En la película, es una avispa la que se posa en el vientre de Esther.
Tampoco encontramos en la novela esa avispa que en la película va a posarse en el cucurucho de helado que se dispone a probar la hija de Julián, pero resulta una idea estupenda para figurarnos la memoria insidiosa en que vive atrapado el protagonista por más que ponga tierra de por medio con Esther.
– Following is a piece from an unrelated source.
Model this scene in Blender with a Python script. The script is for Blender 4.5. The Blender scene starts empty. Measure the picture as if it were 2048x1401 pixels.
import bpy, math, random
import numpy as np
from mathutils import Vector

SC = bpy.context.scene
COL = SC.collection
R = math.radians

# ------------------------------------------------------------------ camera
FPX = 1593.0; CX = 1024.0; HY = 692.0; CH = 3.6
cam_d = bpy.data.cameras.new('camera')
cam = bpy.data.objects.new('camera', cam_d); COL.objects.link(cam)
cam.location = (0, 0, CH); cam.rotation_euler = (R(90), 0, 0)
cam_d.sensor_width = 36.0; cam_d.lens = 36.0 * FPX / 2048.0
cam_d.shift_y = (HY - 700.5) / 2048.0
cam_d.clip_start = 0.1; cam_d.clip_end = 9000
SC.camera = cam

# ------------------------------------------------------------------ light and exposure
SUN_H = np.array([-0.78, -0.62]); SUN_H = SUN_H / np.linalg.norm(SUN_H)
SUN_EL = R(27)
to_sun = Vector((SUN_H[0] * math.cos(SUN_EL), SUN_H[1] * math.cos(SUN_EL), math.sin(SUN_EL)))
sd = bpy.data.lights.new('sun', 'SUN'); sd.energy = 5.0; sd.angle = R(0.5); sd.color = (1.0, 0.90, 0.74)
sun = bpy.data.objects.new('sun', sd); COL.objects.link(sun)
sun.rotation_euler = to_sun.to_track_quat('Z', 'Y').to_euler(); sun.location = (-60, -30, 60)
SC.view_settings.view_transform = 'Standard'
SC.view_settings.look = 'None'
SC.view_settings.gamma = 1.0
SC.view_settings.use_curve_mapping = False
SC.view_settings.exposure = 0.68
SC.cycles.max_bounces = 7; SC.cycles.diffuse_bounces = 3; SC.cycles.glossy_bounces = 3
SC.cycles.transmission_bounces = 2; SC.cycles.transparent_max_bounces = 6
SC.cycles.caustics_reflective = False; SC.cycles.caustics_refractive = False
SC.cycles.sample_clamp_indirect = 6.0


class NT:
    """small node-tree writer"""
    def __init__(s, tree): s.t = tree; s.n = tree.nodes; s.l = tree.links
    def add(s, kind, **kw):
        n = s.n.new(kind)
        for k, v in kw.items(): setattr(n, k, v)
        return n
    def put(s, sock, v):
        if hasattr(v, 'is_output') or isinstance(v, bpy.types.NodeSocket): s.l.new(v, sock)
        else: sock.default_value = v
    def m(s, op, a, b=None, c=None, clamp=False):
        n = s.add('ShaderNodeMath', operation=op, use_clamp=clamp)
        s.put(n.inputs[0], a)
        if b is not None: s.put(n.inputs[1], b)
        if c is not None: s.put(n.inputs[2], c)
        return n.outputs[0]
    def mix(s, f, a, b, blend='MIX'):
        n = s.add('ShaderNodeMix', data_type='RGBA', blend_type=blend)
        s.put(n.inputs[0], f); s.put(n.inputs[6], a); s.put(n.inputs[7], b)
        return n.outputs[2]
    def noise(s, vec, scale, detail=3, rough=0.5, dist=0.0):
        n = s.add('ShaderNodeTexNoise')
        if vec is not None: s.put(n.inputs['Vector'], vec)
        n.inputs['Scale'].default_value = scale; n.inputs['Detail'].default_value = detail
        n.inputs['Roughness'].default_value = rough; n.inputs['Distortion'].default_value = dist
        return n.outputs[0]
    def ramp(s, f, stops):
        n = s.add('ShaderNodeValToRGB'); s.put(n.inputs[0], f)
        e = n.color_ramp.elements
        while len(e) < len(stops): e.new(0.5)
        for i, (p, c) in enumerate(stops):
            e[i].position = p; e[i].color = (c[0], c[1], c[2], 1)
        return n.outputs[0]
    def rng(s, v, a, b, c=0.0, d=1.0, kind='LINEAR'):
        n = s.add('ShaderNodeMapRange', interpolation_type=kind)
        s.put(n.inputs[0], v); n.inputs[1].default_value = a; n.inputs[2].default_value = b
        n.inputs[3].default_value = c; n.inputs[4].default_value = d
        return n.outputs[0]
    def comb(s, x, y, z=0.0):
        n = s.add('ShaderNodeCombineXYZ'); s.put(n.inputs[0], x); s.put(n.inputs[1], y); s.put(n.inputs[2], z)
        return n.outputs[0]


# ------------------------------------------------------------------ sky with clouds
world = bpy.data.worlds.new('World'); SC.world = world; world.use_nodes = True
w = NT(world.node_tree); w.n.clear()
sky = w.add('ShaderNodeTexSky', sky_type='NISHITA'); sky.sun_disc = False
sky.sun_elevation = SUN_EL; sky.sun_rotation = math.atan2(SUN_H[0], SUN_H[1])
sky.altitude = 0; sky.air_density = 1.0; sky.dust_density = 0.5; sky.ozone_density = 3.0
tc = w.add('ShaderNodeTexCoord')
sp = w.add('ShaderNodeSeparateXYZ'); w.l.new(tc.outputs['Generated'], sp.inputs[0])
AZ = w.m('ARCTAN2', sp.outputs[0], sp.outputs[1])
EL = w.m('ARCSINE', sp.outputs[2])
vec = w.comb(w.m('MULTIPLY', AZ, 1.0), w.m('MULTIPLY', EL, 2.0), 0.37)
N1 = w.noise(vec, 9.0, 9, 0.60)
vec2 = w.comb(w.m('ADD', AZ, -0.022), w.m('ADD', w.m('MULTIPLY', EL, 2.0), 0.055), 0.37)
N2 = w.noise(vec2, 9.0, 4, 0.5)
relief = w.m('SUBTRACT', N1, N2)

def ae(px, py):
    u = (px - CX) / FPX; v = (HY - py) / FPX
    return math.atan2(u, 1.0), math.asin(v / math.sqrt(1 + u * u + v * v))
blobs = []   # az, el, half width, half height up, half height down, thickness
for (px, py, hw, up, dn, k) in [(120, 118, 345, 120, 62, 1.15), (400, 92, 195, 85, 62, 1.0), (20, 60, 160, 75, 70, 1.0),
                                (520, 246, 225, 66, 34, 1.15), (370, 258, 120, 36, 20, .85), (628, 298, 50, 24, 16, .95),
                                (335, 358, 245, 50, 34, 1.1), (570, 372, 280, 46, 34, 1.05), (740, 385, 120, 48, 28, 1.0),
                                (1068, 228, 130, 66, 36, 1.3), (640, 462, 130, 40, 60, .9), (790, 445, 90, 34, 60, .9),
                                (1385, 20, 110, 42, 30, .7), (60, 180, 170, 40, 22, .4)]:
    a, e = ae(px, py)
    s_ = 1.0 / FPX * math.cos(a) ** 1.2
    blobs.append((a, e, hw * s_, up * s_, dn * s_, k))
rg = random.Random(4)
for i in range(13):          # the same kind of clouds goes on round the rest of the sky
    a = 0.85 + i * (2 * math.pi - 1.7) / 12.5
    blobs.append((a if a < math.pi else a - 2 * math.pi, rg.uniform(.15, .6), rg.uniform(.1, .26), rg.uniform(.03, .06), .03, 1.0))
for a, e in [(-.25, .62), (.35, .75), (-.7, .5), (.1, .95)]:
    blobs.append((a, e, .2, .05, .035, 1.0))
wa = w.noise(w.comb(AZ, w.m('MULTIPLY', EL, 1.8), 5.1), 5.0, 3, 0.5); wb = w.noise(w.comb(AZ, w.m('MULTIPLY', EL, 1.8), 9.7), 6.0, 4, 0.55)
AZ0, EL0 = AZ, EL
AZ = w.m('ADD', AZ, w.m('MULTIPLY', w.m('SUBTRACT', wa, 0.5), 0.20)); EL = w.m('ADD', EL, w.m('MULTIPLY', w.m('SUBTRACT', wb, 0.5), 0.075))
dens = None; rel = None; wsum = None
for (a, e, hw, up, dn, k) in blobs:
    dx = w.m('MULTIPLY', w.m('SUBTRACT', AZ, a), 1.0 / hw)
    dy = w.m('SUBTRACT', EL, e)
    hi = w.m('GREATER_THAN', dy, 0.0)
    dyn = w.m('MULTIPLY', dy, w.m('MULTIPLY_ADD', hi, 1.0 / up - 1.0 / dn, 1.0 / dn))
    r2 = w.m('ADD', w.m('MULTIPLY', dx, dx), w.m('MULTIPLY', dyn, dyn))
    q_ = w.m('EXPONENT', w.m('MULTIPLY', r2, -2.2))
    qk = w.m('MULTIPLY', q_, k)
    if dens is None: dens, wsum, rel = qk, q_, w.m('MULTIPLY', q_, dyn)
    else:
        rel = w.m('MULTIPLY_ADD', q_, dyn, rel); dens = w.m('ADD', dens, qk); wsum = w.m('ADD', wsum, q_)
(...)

Julián se siente culpable por desear a Esther y por no desear a su mujer. Por sentir lo que siente y por no sentir lo que se supone que siente. Quiere querer a su mujer pero quisiera borrarla de su existencia, un sentimiento que se evidencia en la escena de las aguadillas durante las vacaciones en la playa, que no están en la novela pero sí algo parecido, cuando Giséle (Delphine/Léa Drucker, en la película) teme que su marido no acuda en su ayuda si se viera en peligro de ahogarse; o cuando Julián contempla a su mujer en lo alto de una escalera recogiendo los adornos navideños (tampoco aparece la escena tal cual en la novela, sólo el enunciado de la idea que anida en Tony).
Cautivo del deseo por Esther, tanto que basta la silla vacía -donde ella se sentó durante un careo ante el juez- para avivar la necesidad imperiosa que experimenta Julián (tanto que hasta el juez no puede soportarlo). Los recuerdos abren grietas envenenando el presente, como en ese pasaje de la página 56 de la novela (tan bien llevado a la pantalla), cuando Julián conduce con su mujer al lado, una noche de vuelta del cine; habla de cómo estuvo a punto de decirle "Te necesito, Gisèle" , porque necesita que confíe en él
-Cuando pienso en los años que he perdido por culpa tuya.Pero no era la voz de su mujer sino la de Andrée/Esther, que lo persigue sin tregua por los meandros de la memoria.
La habitación azul incuba el malestar y cultiva una atmósfera de perdición. El propio formato cuadrado (1:1,33) de pantalla remite al noir de los años 40 (pongamos por caso, a Preminger), pero sobre todo a esos polar de Chabrol (producidos por André Génovès), como La mujer infiel o El carnicero.
Cuando más arriba nos referíamos a los riesgos asumidos por el cineasta no nos referíamos tanto a ese formato que privilegia los detalles y los rostros (cuando hoy día se lleva -y se abusa de- la pantalla ancha), cuanto a desplegar la investigación (¿de un crimen o unos crímenes?) que nos deja abismados en el misterio, es decir, que no resuelve nuestras dudas; hasta las tarjetas que le deja Esther a Julián, que en la investigación se ven como indicios, en la película funcionan como semillas de incertidumbre.
También en esta ambigüedad Amalric y Cléau fueron fieles a Simenon.